- TASK OBJECTIVE
Return only the lines running from the line that holds "Recreate this scene as a Blender Python (bpy) script. The" to the line that holds "col = bpy.context.scene.collection", including both.

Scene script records
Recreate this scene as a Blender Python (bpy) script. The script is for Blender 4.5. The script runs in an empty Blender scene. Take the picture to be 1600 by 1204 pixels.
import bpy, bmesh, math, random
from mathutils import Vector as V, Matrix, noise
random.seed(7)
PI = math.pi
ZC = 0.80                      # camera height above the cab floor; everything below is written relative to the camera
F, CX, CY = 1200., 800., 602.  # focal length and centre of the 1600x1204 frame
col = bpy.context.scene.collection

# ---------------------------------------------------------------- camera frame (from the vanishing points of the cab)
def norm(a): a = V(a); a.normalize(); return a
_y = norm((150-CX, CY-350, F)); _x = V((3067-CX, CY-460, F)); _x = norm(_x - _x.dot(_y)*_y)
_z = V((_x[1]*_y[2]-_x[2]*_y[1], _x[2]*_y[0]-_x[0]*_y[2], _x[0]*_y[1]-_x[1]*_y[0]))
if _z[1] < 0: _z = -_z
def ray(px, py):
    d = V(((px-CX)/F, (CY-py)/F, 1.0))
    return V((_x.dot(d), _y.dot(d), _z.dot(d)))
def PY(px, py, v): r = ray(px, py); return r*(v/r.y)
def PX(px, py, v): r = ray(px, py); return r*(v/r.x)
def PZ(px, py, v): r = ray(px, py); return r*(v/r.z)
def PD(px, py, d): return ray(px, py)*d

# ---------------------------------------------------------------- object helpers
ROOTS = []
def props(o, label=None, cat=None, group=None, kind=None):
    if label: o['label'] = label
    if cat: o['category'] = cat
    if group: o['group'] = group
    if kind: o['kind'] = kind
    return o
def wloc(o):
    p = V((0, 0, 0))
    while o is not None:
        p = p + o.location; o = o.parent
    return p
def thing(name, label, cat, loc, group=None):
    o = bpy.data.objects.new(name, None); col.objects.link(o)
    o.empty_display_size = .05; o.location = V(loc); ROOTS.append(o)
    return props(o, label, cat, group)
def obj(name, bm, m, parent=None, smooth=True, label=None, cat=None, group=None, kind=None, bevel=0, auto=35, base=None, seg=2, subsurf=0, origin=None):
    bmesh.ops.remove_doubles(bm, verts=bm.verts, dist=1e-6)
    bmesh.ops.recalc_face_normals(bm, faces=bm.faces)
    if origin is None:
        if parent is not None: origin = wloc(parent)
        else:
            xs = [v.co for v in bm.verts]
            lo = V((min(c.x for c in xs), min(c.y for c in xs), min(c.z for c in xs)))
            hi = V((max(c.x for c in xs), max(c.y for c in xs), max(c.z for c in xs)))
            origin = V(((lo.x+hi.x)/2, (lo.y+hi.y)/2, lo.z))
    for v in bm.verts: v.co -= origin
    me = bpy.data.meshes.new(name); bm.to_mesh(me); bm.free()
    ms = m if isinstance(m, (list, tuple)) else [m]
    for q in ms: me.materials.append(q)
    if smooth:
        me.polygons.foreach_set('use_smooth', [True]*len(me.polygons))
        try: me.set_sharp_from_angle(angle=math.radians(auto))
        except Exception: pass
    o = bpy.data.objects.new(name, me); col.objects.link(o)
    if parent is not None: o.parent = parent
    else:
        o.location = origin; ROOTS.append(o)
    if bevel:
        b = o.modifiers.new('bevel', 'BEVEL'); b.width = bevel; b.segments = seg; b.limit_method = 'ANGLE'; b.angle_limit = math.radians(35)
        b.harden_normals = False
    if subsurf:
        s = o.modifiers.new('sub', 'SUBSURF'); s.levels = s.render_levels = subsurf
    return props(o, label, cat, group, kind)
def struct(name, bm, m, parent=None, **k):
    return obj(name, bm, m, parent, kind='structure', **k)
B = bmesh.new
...
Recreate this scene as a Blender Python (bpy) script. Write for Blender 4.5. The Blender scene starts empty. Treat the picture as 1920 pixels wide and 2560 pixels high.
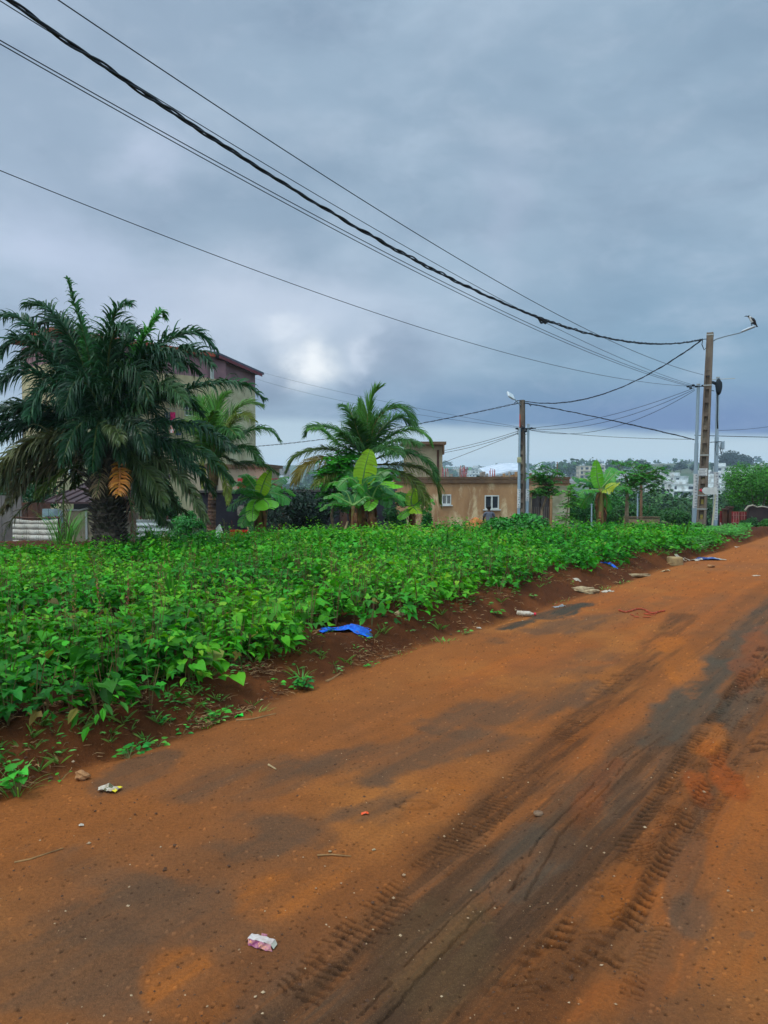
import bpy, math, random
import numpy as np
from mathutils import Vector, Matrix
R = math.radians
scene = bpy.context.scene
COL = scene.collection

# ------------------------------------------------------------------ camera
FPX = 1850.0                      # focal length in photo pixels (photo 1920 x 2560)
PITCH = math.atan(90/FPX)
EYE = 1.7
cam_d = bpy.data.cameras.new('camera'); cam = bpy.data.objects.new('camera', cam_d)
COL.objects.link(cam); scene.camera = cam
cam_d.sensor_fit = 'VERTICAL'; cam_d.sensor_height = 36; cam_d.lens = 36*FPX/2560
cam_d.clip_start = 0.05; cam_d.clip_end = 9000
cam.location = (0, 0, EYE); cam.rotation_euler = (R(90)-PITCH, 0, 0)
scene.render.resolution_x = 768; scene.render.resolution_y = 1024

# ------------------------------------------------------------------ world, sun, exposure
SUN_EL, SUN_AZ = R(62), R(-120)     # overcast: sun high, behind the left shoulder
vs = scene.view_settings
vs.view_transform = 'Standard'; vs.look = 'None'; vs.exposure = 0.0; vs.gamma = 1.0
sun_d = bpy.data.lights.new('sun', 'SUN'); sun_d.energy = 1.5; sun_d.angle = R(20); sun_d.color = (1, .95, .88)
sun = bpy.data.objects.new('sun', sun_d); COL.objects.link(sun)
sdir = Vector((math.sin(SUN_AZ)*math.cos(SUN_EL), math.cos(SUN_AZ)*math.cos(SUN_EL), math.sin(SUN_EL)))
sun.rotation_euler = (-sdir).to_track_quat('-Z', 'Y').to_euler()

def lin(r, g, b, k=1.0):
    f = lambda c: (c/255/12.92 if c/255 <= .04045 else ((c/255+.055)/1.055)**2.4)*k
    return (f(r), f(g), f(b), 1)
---
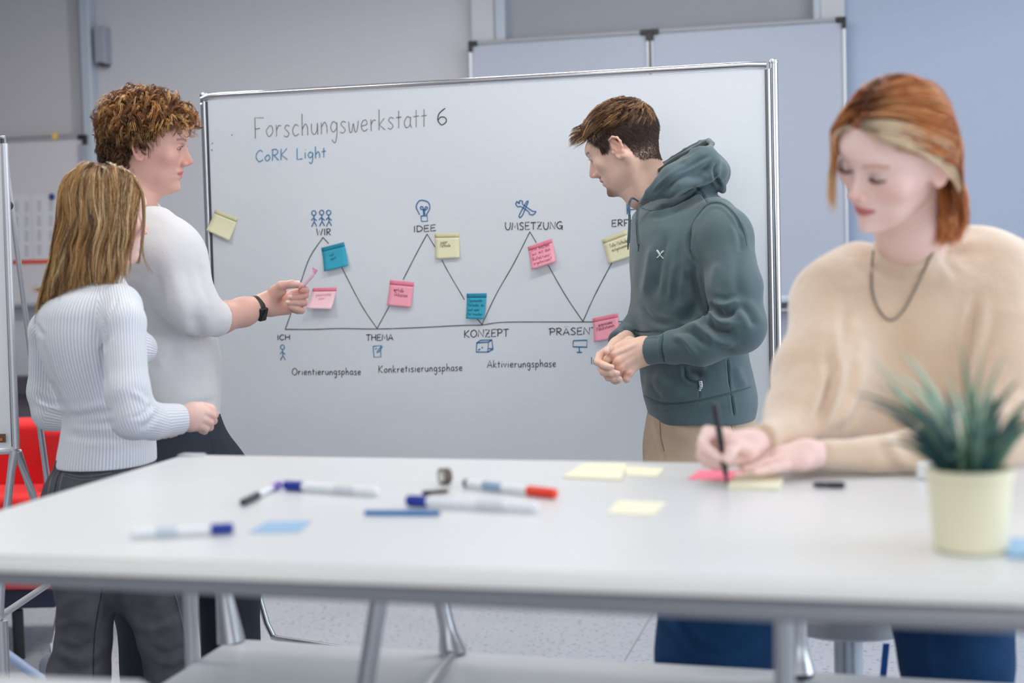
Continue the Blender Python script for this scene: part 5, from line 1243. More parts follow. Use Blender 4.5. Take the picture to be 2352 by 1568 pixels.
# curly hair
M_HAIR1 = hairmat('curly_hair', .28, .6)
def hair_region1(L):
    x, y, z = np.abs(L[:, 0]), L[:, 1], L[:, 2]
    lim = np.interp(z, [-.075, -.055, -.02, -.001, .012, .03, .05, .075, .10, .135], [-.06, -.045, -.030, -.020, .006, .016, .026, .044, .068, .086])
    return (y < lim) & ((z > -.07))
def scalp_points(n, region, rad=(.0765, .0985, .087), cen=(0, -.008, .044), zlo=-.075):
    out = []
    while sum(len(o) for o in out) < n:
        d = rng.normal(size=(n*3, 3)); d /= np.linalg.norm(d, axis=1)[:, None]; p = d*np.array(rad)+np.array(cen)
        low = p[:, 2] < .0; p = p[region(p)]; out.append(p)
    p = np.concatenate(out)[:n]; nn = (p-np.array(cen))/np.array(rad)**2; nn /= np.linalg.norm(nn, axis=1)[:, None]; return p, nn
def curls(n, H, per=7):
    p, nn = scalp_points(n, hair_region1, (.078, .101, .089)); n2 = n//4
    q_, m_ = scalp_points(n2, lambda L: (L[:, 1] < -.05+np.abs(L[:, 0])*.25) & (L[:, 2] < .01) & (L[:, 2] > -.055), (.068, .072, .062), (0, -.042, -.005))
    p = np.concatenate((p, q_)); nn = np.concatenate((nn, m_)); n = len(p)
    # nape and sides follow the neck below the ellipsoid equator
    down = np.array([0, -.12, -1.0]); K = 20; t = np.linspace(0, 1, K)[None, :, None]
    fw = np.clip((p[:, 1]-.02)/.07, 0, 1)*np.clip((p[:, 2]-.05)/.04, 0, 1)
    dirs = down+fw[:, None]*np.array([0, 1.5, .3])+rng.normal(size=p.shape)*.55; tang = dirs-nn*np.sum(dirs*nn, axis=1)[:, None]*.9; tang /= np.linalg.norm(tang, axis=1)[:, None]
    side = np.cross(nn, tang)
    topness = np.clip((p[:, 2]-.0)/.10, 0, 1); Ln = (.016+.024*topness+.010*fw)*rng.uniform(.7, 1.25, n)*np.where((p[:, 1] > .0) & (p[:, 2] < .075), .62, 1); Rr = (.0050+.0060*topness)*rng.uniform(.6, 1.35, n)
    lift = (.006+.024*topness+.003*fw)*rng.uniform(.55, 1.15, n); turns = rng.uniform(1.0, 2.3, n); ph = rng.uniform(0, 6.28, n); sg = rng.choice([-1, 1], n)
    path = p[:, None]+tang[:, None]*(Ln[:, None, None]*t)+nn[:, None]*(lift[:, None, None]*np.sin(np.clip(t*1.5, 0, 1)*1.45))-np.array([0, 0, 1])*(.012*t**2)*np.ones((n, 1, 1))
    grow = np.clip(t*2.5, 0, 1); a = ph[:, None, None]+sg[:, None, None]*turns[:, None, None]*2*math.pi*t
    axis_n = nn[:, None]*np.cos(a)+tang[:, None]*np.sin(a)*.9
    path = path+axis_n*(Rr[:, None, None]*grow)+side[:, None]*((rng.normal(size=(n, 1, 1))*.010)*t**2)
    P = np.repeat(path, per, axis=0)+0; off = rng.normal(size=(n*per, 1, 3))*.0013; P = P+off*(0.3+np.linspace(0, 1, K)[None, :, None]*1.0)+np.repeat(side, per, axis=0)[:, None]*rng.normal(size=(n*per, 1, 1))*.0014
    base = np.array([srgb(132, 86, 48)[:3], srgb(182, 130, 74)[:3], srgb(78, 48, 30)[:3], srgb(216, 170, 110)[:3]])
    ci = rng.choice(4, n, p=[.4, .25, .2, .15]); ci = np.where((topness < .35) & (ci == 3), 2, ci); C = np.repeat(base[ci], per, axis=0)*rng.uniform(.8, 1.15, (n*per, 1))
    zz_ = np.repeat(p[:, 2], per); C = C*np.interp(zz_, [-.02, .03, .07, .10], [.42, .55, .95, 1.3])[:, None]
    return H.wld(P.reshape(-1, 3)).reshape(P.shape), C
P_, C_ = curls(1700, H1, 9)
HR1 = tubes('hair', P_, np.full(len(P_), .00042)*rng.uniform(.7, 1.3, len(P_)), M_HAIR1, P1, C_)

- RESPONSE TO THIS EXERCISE
Recreate this scene as a Blender Python (bpy) script. The script is for Blender 4.5. The script runs in an empty Blender scene. Take the picture to be 1600 by 1204 pixels.
import bpy, bmesh, math, random
from mathutils import Vector as V, Matrix, noise
random.seed(7)
PI = math.pi
ZC = 0.80                      # camera height above the cab floor; everything below is written relative to the camera
F, CX, CY = 1200., 800., 602.  # focal length and centre of the 1600x1204 frame
col = bpy.context.scene.collection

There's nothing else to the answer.